**Data section**
>> start

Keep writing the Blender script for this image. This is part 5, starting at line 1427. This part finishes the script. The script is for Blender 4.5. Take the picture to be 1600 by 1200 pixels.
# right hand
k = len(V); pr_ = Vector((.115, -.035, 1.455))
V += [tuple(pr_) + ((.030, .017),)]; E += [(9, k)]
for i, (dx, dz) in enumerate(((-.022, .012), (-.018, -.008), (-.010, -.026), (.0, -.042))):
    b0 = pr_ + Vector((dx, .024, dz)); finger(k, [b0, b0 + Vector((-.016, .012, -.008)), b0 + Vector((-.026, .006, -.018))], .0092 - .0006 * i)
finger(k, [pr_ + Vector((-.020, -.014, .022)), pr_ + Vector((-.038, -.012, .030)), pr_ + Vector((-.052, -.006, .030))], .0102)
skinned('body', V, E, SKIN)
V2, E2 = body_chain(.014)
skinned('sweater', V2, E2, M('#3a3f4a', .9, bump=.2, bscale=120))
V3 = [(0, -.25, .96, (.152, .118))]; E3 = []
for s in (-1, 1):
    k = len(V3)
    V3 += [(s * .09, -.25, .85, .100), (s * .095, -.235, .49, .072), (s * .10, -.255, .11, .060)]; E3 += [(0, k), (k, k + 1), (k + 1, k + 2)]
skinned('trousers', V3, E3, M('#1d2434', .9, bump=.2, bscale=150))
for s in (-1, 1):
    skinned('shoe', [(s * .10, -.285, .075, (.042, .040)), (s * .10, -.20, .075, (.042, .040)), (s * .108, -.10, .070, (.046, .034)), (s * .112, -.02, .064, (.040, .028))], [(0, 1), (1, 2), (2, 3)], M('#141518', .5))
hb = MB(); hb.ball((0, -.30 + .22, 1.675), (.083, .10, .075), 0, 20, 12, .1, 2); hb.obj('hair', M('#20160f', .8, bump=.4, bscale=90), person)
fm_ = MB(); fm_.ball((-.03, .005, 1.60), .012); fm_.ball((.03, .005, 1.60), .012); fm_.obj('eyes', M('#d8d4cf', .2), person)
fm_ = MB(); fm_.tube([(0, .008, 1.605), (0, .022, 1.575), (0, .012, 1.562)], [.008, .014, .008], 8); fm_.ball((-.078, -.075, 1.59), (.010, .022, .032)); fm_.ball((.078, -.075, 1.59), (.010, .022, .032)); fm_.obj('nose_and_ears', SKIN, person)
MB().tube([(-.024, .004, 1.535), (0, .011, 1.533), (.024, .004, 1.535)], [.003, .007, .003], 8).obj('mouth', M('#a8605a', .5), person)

>> end

**Short exercise**
Set every line of the listing down word for word.

**Result of the task**
Keep writing the Blender script for this image. This is part 5, starting at line 1427. This part finishes the script. The script is for Blender 4.5. Take the picture to be 1600 by 1200 pixels.
# right hand
k = len(V); pr_ = Vector((.115, -.035, 1.455))
V += [tuple(pr_) + ((.030, .017),)]; E += [(9, k)]
for i, (dx, dz) in enumerate(((-.022, .012), (-.018, -.008), (-.010, -.026), (.0, -.042))):
    b0 = pr_ + Vector((dx, .024, dz)); finger(k, [b0, b0 + Vector((-.016, .012, -.008)), b0 + Vector((-.026, .006, -.018))], .0092 - .0006 * i)
finger(k, [pr_ + Vector((-.020, -.014, .022)), pr_ + Vector((-.038, -.012, .030)), pr_ + Vector((-.052, -.006, .030))], .0102)
skinned('body', V, E, SKIN)
V2, E2 = body_chain(.014)
skinned('sweater', V2, E2, M('#3a3f4a', .9, bump=.2, bscale=120))
V3 = [(0, -.25, .96, (.152, .118))]; E3 = []
for s in (-1, 1):
    k = len(V3)
    V3 += [(s * .09, -.25, .85, .100), (s * .095, -.235, .49, .072), (s * .10, -.255, .11, .060)]; E3 += [(0, k), (k, k + 1), (k + 1, k + 2)]
skinned('trousers', V3, E3, M('#1d2434', .9, bump=.2, bscale=150))
for s in (-1, 1):
    skinned('shoe', [(s * .10, -.285, .075, (.042, .040)), (s * .10, -.20, .075, (.042, .040)), (s * .108, -.10, .070, (.046, .034)), (s * .112, -.02, .064, (.040, .028))], [(0, 1), (1, 2), (2, 3)], M('#141518', .5))
hb = MB(); hb.ball((0, -.30 + .22, 1.675), (.083, .10, .075), 0, 20, 12, .1, 2); hb.obj('hair', M('#20160f', .8, bump=.4, bscale=90), person)
fm_ = MB(); fm_.ball((-.03, .005, 1.60), .012); fm_.ball((.03, .005, 1.60), .012); fm_.obj('eyes', M('#d8d4cf', .2), person)
fm_ = MB(); fm_.tube([(0, .008, 1.605), (0, .022, 1.575), (0, .012, 1.562)], [.008, .014, .008], 8); fm_.ball((-.078, -.075, 1.59), (.010, .022, .032)); fm_.ball((.078, -.075, 1.59), (.010, .022, .032)); fm_.obj('nose_and_ears', SKIN, person)
MB().tube([(-.024, .004, 1.535), (0, .011, 1.533), (.024, .004, 1.535)], [.003, .007, .003], 8).obj('mouth', M('#a8605a', .5), person)